Yedda Ching San Filizzola, da 2ª Vara Criminal de Bangu, também abordou o caráter mediador da área, passando pela relevância de se evitar a polarização no âmbito jurídico
No terceiro dia da Semana do Direito da Universidade Castelo Branco, alunos de diversos períodos participaram de uma palestra ministrada pela juíza da 2ª Vara Criminal Regional de Bangu, Yedda Ching San Filizzola, que abordou o tema da violência doméstica e as diretrizes da Lei Federal 11.340/2006, a Lei Maria da Penha. A legislação cria mecanismos para coibir e prevenir a violência doméstica e familiar contra mulheres, caracterizada por violações que causam danos físicos ou emocionais à vítima. Mais cedo, estudantes do Núcleo de Práticas Jurídicas (NPJ) participaram de um estudo de caso concreto sobre o assunto, colocando em prática os ensinamentos vistos em sala de aula.
Em sua fala, a magistrada pontuou que a violência doméstica pode acontecer de diversas maneiras e não está restrita somente às mulheres, podendo ocorrer com qualquer pessoa. “Estatisticamente, a violência contra a mulher é mais frequente devido a desigualdades sociais e à força física masculina. No entanto, pode ocorrer com qualquer pessoa, independentemente de gênero, que deve registrar ocorrência e buscar proteção jurídica”, explicou.
Filizzola destacou ainda as diferentes manifestações da violência doméstica: física, emocional, moral, patrimonial e psicológica. “Por exemplo, impedir o acesso ao dinheiro, insultar, humilhar, ou até mesmo ironizar constantemente são formas de violência. Já a violência psicológica ocorre quando a mulher é desvalorizada, como em frases que desmotivam seus esforços, por exemplo: ‘você não vai conseguir emprego, mesmo estudando’. Todas essas práticas são previstas por lei, que busca criar uma sociedade sem esses comportamentos”.
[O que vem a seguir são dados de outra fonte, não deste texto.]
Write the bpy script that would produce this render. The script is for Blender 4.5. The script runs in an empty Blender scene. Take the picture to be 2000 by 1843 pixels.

De acordo com a juíza, a Lei Maria da Penha trouxe uma perspectiva mais humanizada no tratamento às vítimas de violência doméstica, com o Estado passando a buscar olhar e entender o que a vítima precisa e como é possível ajudar de alguma maneira. “A lei assegura direitos como a medida protetiva de urgência, assistência jurídica no processo, pedido de mudança de local de trabalho no caso de empresas de grande porte, entre outros. Ela quer ver e ouvir a vítima”, afirmou.
A palestrante também chamou a atenção para o caráter mediador do Direito e a importância de evitar a polarização. Para Filizzola, os profissionais da área devem se atentar para não usarem a Lei 11.340 como uma forma de fomentar uma “guerra dos sexos”, evitando que o sistema judicial se torne um campo de batalha. “Precisamos lutar pelos direitos, mas entender que o Direito não vai mudar o mundo. A violência doméstica não deve ser encarada com vaidade profissional; não devemos nos orgulhar de ter colocado o agressor na prisão ou de ter absolvido alguém. Muitas vezes, é melhor mediar a situação. A calibragem do atendimento é crucial para entender a lei e as necessidades das pessoas envolvidas, pois existem crianças e idosos dependentes em muitas dessas famílias”.
O que fazer em caso de violência doméstica
Durante a sua participação na Semana do Direito, a magistrada falou ainda sobre como a vítima pode agir diante de uma situação de violência doméstica, buscando seus direitos legais. “O primeiro passo é ir à uma delegacia para registrar a ocorrência. Esse registro é fundamental não apenas para dar andamento ao processo, mas também para termos dados estatísticos sobre esses casos. Na delegacia, a vítima pode solicitar todas as medidas necessárias, como medidas protetivas ou a instauração de inquérito”, sublinhou.
Além disso, Filizzola ressaltou que o combate à violência é um pacto social de toda a comunidade, com a denúncia de um caso podendo partir inclusive da testemunha, sendo uma inovação da Lei Maria da Penha. “Se alguém percebe uma situação de violência, pode registrar uma ocorrência ou solicitar medidas protetivas, como afastamento do agressor ou proibição de contato. Para isso, é possível recorrer à Defensoria Pública ou a um advogado”, disse a juíza. “É fundamental reconhecer que a violência doméstica é uma realidade que precisa ser superada. Não podemos viver em conflito, seja em casa ou nas ruas. Embora não seja o único problema grave no Brasil, a violência no lar prejudica o ambiente familiar, que deveria ser um local de paz. Essa situação impacta negativamente as crianças, e precisamos abordar a violência doméstica considerando essas consequências. A colaboração entre as áreas de direito, saúde e psicologia é essencial para estabelecer uma sociedade mais saudável”.